> _WHAT THE EXERCISE ASKS_: Begin with the first line below and retype each line exactly through the line containing "else 'skyline_block', roof=not thin)". Any pictures are to be left out.

> _DATA PROVIDED_:
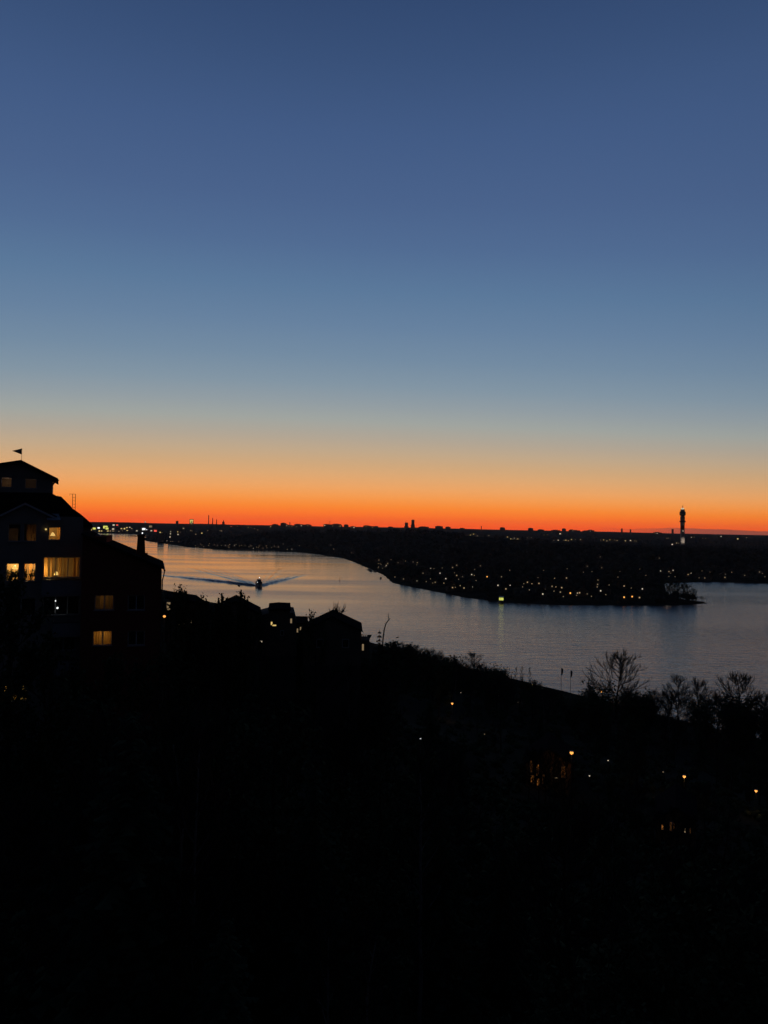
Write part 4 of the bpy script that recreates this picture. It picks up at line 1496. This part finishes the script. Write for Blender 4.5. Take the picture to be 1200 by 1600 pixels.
for i, (px, top, w, D) in enumerate([(443, 817.3, 9, 6200), (453, 815.8, 1.2, 6200), (430, 819.3, 10, 6000), (466, 819, 12, 6300), (480, 819.5, 8, 6400), (512, 819.3, 10, 6300), (526, 818.8, 14, 6400), (541, 819.8, 7, 6300),
                                     (574, 821.3, 10, 6500), (588, 822.2, 6, 6500), (610, 823.2, 8, 6500), (662, 823, 16, 6600), (686, 822.2, 12, 6500), (700, 823.3, 8, 6500), (722, 825.2, 8, 6400), (752, 821.8, 1.2, 6000),
                                     (785, 824.3, 8, 6500), (829, 825.3, 8, 6300), (845, 827.5, 10, 6200), (881, 826, 6, 6300), (868, 828.3, 14, 6000), (898, 828.5, 16, 6100), (915, 829.3, 10, 6200), (930, 831, 12, 6000),
                                     (971.5, 825.8, 2.6, 5600), (985, 827.2, 2.2, 5600), (1050.8, 826.6, 3, 5600), (515.5, 813.5, .7, 6300)]):
    thin = w < 3.1
    block(px, top, D, w * D / F, 25 if not thin else w * D / F,
          ('thin dark mast or tower standing up from the far skyline' if thin else 'low dark block in the outline of the far skyline'),
          'thin towers on the skyline' if thin else 'dark blocks on the skyline', name='skyline_tower' if thin else 'skyline_block', roof=not thin)

# breakwater with its lamp
jx0, jy0 = gp(205, 3900)
jx1, jy1 = gp(244, 3650)
L_ = math.hypot(jx1 - jx0, jy1 - jy0)
E_ = empty('breakwater', (jx0, jy0, 0), math.atan2(jy1 - jy0, jx1 - jx0), label='long dark breakwater beyond the chimney with a lamp at its middle', category='breakwater')
MB().prism([(0, -3), (L_, -3), (L_, 3.2), (L_ * .5, 4.6), (L_ * .3, 2.2), (0, 1.8)], -8, 8).build('mole', M['rock'], E_)
MB().tube([(L_ * .48, 0, 3), (L_ * .48, 0, 16)], .6, 6).build('lamp_post', M['metal'], E_)
MB().ball((L_ * .48, 0, 18), 3.4, 6).build('lamp', M['l_cool'], E_)

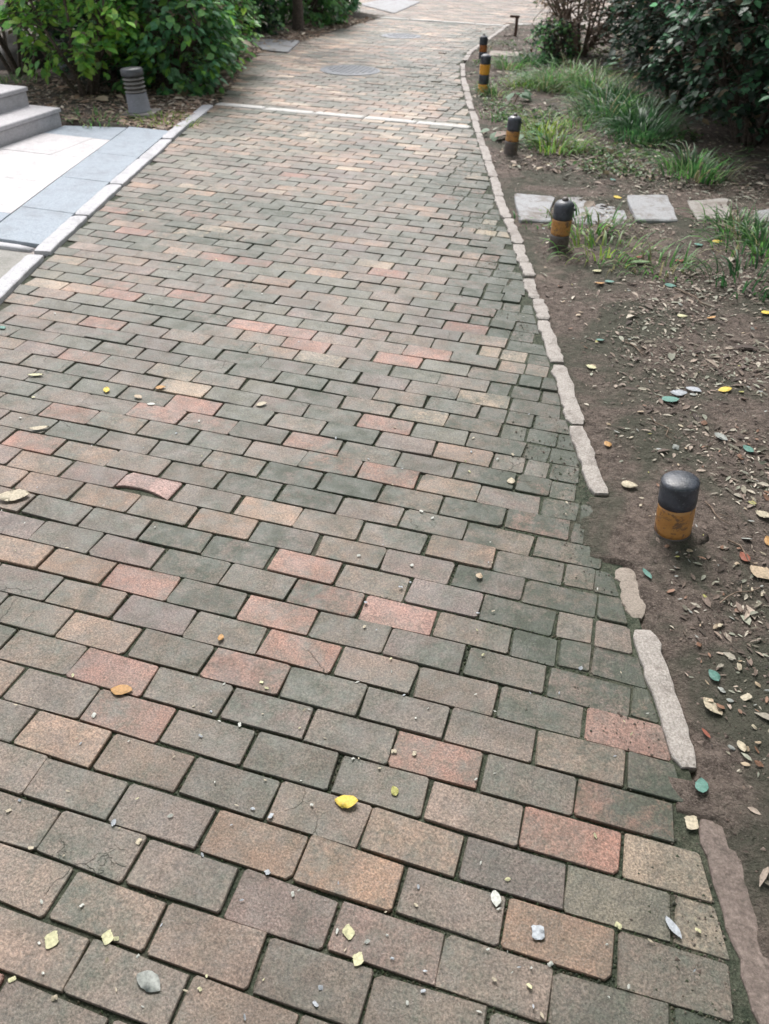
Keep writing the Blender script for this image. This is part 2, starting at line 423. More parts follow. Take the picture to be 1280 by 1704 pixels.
def brick_geo(c4, rnd, depth=0.05, ztop=0.0, rough=0.0014, ch=0.0045):
    """c4: four corners (x,y) counter-clockwise -> rounded prism, about 44 triangles"""
    p = octo(c4, ch)
    if rnd.random() < .28:      # a knocked off corner
        q_ = rnd.randint(0, 3); a_ = Vector(c4[q_]); t_ = rnd.uniform(.25, .9)
        p[2 * q_] = a_ + (p[2 * q_] - a_) * (1 + 2.6 * t_); p[2 * q_ + 1] = a_ + (p[2 * q_ + 1] - a_) * (1 + 2.2 * t_)
    cx = sum(q.x for q in p) / 8; cy = sum(q.y for q in p) / 8
    p = [Vector((q.x + rnd.gauss(0, rough), q.y + rnd.gauss(0, rough))) for q in p]
    V = []; F = []
    for ins, z in ((0.0, -depth), (0.0, -0.0024), (0.0020, 0.0)):
        for q in p:
            d = Vector((cx - q.x, cy - q.y)); d.normalize()
            V.append((q.x + d.x * ins, q.y + d.y * ins, ztop + z + (rnd.gauss(0, 0.0004) if ins else 0)))
    for r in range(2):
        for i in range(8):
            j = (i + 1) % 8; F.append((r * 8 + i, r * 8 + j, r * 8 + 8 + j, r * 8 + 8 + i))
    F.append(tuple(range(16, 24)))
    return V, F

PAL = {'n': (0.245, 0.180, 0.150), 'r': (0.370, 0.200, 0.158), 'o': (0.365, 0.238, 0.175), 'p': (0.262, 0.182, 0.160),
       'g': (0.205, 0.184, 0.150), 'c': (0.46, 0.345, 0.26), 'd': (0.195, 0.150, 0.135), 't': (0.305, 0.215, 0.172), 'y': (0.335, 0.265, 0.185)}
# colours of single bricks read from the photograph: (pixel) -> palette key, moss
SPEC = {(665, 1020): 'r', (510, 942): 'r', (505, 1080): 'r', (190, 1112): 'r', (412, 1112): 'r', (955, 1400): 'r', (235, 965): 'r', (217, 918): 'r',
        (60, 742): 'r', (118, 695): 'r', (80, 812): 't', (38, 880): 'p', (850, 838): 'p', (636, 715): 'r', (740, 540): 'r', (690, 578): 'r',
        (640, 590): 'r', (150, 603): 'r', (260, 698): 'r', (172, 546): 'r', (425, 548): 'r', (500, 560): 'r', (75, 592): 'p', (1030, 1210): 'r',
        (1100, 1445): 'c', (1175, 1550): 'c', (895, 1550): 'o', (410, 1395): 'o', (450, 860): 'o', (375, 872): 'o', (590, 1450): 'o', (265, 1345): 'n',
        (755, 915): 'o', (720, 945): 'p', (735, 985): 'p', (855, 1455): 'd', (1000, 1510): 'g', (940, 1060): 't', (1130, 1050): 't', (240, 1030): 'p',
        (160, 1050): 'o', (460, 1020): 'r', (650, 745): 'n', (630, 800): 'r', (340, 680): 'r', (165, 790): 'p', (200, 900): 'p', (130, 940): 'o',
        (20, 920): 'o', (100, 1230): 'o', (530, 1340): 't', (790, 1350): 't', (350, 1550): 't', (500, 1500): 'p', (420, 760): 'n', (580, 845): 'n',
        (600, 1100): 't', (750, 1145): 't', (850, 770): 'n', (760, 765): 'o', (190, 368): 'o', (200, 385): 'r', (190, 352): 'r', (150, 405): 't',
        (300, 420): 'o', (350, 430): 'r', (400, 430): 'r', (220, 425): 't', (830, 590): 'c', (790, 570): 'o', (850, 610): 'o', (590, 400): 'o',
        (440, 470): 'o', (560, 462): 'o', (660, 455): 'r', (200, 490): 'r', (295, 485): 'r', (130, 480): 'o', (90, 470): 'c', (730, 360): 'o',
        (720, 345): 'o', (560, 340): 'o', (450, 315): 'c', (330, 318): 'o', (480, 390): 'o', (830, 375): 'y', (840, 395): 'y', (60, 1440): 't',
        (280, 1600): 't', (590, 1600): 'p', (1130, 1620): 'p', (1060, 1600): 't', (760, 1220): 'n', (215, 840): 'o'}

def brick_key(x, y):
    j = round((y - (GY - 0)) / -BW)          # row index, +1 is nearer
    off = 0.0 if j % 2 == 0 else 0.5
    i = math.floor((x - GX) / BL - off)
    return j, i
SP = {}
for (px, py), kcol in SPEC.items():
    x, y = gp(px, py); SP[brick_key(x, y)] = kcol

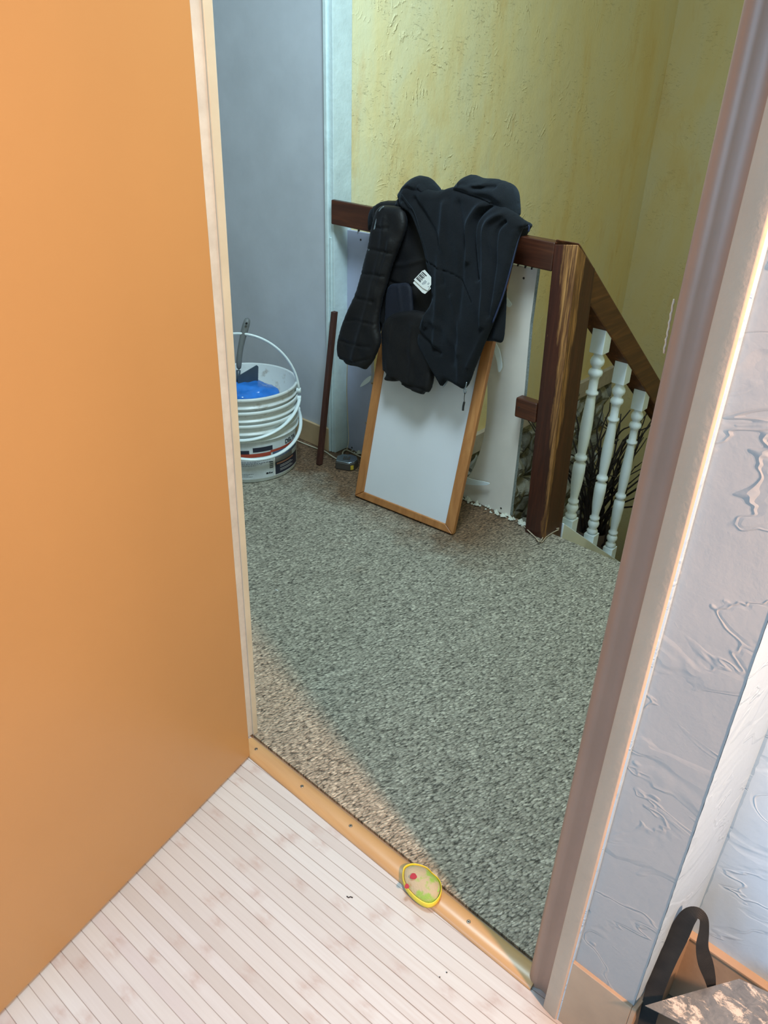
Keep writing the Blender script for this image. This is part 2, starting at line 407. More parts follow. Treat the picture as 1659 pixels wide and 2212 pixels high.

> _CORRECT RESULT_:
Write part 4 of the bpy script that recreates this picture. It picks up at line 1496. This part finishes the script. Write for Blender 4.5. Take the picture to be 1200 by 1600 pixels.
for i, (px, top, w, D) in enumerate([(443, 817.3, 9, 6200), (453, 815.8, 1.2, 6200), (430, 819.3, 10, 6000), (466, 819, 12, 6300), (480, 819.5, 8, 6400), (512, 819.3, 10, 6300), (526, 818.8, 14, 6400), (541, 819.8, 7, 6300),
                                     (574, 821.3, 10, 6500), (588, 822.2, 6, 6500), (610, 823.2, 8, 6500), (662, 823, 16, 6600), (686, 822.2, 12, 6500), (700, 823.3, 8, 6500), (722, 825.2, 8, 6400), (752, 821.8, 1.2, 6000),
                                     (785, 824.3, 8, 6500), (829, 825.3, 8, 6300), (845, 827.5, 10, 6200), (881, 826, 6, 6300), (868, 828.3, 14, 6000), (898, 828.5, 16, 6100), (915, 829.3, 10, 6200), (930, 831, 12, 6000),
                                     (971.5, 825.8, 2.6, 5600), (985, 827.2, 2.2, 5600), (1050.8, 826.6, 3, 5600), (515.5, 813.5, .7, 6300)]):
    thin = w < 3.1
    block(px, top, D, w * D / F, 25 if not thin else w * D / F,
          ('thin dark mast or tower standing up from the far skyline' if thin else 'low dark block in the outline of the far skyline'),
          'thin towers on the skyline' if thin else 'dark blocks on the skyline', name='skyline_tower' if thin else 'skyline_block', roof=not thin)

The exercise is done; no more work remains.